…Calls for reforms that make young people central to peace, climate, economic recovery
The Nigerian government has called for global reforms to empower youths and embed young people at the heart of national and international action on peace, climate change, and economic recovery.
Specifically, we’re demanding that young people be repositioned from beneficiaries to partners in solving the world’s most pressing challenges.
Speaking at the 12th International Youth Conference (IYC12) during the United Nations General Assembly’s 80th (UNGA80) High-Level Week, Personal Assistant to the President on Domestic & North East affairs, Comrade Mahmud Muhammad, said that “thirty years after its adoption by the UN General Assembly in 1995, the gap between policy commitments and implementation reality remains significant across most countries.”
The conference, themed “Youth Solutions for a Changing World” and hosted by the International Organisation of Youth (IOY) in collaboration with UN-Habitat, UNITAR, UNEP, MGCY, IAAI GloCha, and UN Geneva Beyond Lab, featured innovation labs, policy roundtables, and intergenerational dialogues aimed at producing a youth declaration to echo through UN halls.
Muhammad argued that current approaches to youth development are fundamentally flawed, noting that “Instead of treating youth issues as a separate policy sector, integration across all government functions becomes necessary.”
Drawing from Nigeria’s experience with 70 million young people aged 15-35 representing 35% of the population, Muhammad presented the country’s post-conflict reconstruction efforts as a “unique laboratory for testing youth-focused policy implementation in post-conflict settings.”
The North East Development Commission, established in 2017, “has executed over 700 projects with significant youth components, providing concrete evidence about what works in scaling international youth commitments to local contexts,” he told delegates.
Muhammad explained that “rather than the regular job creation approaches, effective scaling requires sector-specific interventions that address market failures preventing youth participation in particular economic activities.”

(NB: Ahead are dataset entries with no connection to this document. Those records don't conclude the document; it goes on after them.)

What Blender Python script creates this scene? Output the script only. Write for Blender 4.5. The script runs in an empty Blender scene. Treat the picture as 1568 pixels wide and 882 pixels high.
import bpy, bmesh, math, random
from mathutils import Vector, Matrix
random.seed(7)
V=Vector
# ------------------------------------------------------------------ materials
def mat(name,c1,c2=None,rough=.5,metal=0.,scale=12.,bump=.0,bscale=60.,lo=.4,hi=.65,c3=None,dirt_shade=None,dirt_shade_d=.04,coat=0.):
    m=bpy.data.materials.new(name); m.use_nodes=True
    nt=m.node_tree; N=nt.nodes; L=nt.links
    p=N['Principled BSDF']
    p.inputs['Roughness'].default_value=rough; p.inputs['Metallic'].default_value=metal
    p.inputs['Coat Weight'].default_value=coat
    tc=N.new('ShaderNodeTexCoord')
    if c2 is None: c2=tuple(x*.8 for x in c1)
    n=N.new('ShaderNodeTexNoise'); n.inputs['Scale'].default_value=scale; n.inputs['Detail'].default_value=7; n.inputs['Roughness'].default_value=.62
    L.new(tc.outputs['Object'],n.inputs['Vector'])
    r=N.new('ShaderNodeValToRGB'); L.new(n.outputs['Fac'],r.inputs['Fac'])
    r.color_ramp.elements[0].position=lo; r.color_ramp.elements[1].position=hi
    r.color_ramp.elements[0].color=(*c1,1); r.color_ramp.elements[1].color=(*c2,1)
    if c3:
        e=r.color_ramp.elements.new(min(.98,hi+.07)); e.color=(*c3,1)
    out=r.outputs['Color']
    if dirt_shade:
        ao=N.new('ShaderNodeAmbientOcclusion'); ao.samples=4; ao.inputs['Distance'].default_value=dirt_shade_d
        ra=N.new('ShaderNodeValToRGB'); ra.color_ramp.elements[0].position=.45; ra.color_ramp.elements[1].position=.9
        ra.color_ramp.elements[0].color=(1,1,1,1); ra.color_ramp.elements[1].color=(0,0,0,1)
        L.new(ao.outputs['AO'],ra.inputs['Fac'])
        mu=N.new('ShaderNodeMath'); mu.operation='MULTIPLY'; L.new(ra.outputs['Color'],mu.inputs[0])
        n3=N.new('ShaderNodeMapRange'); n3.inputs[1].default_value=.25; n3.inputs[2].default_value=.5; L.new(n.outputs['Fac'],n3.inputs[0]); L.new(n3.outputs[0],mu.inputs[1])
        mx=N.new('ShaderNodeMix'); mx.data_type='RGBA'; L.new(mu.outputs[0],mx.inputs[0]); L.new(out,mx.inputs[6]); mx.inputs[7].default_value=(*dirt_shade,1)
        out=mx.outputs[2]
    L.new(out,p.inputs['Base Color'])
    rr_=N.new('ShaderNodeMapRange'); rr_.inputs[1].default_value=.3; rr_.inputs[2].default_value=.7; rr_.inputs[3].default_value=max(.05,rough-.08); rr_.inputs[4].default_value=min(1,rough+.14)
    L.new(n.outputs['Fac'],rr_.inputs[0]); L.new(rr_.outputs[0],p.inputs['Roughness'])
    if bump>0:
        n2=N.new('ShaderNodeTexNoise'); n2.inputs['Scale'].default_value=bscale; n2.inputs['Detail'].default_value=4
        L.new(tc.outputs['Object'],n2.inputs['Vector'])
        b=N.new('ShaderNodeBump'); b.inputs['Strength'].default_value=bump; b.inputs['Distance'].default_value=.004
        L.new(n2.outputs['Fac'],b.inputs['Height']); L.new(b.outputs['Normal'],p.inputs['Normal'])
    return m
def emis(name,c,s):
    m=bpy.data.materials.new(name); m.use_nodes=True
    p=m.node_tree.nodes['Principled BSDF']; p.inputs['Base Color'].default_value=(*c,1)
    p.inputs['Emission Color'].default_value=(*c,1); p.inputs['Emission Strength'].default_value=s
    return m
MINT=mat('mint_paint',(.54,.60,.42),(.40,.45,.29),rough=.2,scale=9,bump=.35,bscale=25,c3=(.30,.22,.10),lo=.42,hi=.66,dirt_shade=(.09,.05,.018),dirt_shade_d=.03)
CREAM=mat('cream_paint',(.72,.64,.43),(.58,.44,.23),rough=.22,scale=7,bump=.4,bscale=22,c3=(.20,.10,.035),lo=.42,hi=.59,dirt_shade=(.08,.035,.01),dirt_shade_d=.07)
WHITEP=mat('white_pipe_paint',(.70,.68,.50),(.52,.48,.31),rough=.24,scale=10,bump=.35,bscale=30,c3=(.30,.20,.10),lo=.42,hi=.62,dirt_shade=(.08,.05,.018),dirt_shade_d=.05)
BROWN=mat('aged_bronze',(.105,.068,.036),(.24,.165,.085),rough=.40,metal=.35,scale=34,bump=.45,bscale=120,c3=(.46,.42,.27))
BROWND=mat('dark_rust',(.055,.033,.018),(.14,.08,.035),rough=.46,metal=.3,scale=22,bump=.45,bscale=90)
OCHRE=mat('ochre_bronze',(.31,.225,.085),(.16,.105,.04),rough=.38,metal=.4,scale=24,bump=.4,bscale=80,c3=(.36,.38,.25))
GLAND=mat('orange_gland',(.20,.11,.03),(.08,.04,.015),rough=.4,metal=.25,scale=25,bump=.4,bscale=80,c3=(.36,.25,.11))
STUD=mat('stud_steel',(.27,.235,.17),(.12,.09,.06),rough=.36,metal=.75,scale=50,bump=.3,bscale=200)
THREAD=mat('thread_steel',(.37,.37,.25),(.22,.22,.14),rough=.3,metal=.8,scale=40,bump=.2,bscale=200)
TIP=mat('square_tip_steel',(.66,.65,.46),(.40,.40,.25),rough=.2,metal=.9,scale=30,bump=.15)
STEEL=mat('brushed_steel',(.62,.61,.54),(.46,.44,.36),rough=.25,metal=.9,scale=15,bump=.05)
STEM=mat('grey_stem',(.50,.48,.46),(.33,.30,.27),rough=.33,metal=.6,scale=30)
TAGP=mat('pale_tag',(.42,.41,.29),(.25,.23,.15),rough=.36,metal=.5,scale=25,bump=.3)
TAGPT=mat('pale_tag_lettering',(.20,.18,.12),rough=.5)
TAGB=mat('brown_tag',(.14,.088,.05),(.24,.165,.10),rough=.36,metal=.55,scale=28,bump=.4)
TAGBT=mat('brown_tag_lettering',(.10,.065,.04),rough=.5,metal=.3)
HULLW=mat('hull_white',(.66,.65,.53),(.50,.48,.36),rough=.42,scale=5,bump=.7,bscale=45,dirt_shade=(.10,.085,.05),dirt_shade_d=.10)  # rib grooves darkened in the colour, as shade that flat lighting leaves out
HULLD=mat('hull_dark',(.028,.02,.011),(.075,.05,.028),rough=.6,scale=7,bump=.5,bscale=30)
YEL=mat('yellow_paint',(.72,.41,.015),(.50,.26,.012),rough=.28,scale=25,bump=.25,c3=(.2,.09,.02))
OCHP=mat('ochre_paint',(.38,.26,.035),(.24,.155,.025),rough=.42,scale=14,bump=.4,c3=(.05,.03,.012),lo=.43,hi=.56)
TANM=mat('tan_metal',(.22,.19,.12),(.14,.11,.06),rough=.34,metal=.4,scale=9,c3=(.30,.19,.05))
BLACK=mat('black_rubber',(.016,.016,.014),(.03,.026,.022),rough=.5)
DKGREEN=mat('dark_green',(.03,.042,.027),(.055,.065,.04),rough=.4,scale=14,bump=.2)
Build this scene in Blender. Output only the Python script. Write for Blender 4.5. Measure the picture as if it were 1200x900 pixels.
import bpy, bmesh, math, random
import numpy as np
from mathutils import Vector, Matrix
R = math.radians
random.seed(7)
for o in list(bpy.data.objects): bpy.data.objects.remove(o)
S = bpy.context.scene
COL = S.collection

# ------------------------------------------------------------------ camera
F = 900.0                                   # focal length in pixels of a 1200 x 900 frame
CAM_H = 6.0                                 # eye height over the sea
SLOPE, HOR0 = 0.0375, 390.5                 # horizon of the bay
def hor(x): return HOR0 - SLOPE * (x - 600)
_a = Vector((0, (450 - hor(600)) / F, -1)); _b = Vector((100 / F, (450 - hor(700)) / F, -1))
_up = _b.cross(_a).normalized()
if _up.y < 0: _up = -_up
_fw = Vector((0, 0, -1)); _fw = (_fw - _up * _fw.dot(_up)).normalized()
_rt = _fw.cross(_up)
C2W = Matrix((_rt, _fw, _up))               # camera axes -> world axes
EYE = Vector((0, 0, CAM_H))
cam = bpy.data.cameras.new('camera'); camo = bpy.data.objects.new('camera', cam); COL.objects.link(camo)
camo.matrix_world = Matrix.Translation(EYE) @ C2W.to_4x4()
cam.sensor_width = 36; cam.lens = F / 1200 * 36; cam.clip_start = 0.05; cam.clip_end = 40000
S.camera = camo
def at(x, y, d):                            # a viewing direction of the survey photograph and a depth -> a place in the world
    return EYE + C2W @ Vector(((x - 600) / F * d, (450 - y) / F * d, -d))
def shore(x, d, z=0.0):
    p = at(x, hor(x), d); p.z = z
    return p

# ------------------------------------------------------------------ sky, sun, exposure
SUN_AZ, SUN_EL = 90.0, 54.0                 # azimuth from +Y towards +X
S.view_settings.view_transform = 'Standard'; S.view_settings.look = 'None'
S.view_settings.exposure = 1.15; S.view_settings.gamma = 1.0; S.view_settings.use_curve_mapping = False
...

He noted that constitutional reforms reducing the minimum age for political candidates demonstrate “how legal frameworks must evolve to accommodate youth political participation,” with the presidential age requirement dropping from 40 to 35 years and gubernatorial from 35 to 30 years.
Addressing gaps in the original 1995 youth framework, Muhammad noted that climate change adaptation represents an emerging priority that wasn’t adequately addressed in the original World Programme of Action but requires integration into contemporary scaling efforts.
He called for fundamental changes in international cooperation, arguing that “partnerships must evolve beyond traditional donor-recipient relationships toward mutual learning arrangements.”
In his words: “The international community must move beyond treating youth development as a humanitarian concern toward recognising youth empowerment as essential to addressing global challenges, including climate change, technological transformation, demographic transitions, and conflict prevention.”
“This recognition requires policy frameworks that position young people as partners in problem-solving rather than beneficiaries of problem-solving efforts.”
He added that “scaling the World Programme of Action ultimately requires political commitment that goes beyond rhetorical support to include resource allocation, institutional reform, and accountability mechanisms that ensure implementation matches stated intentions.”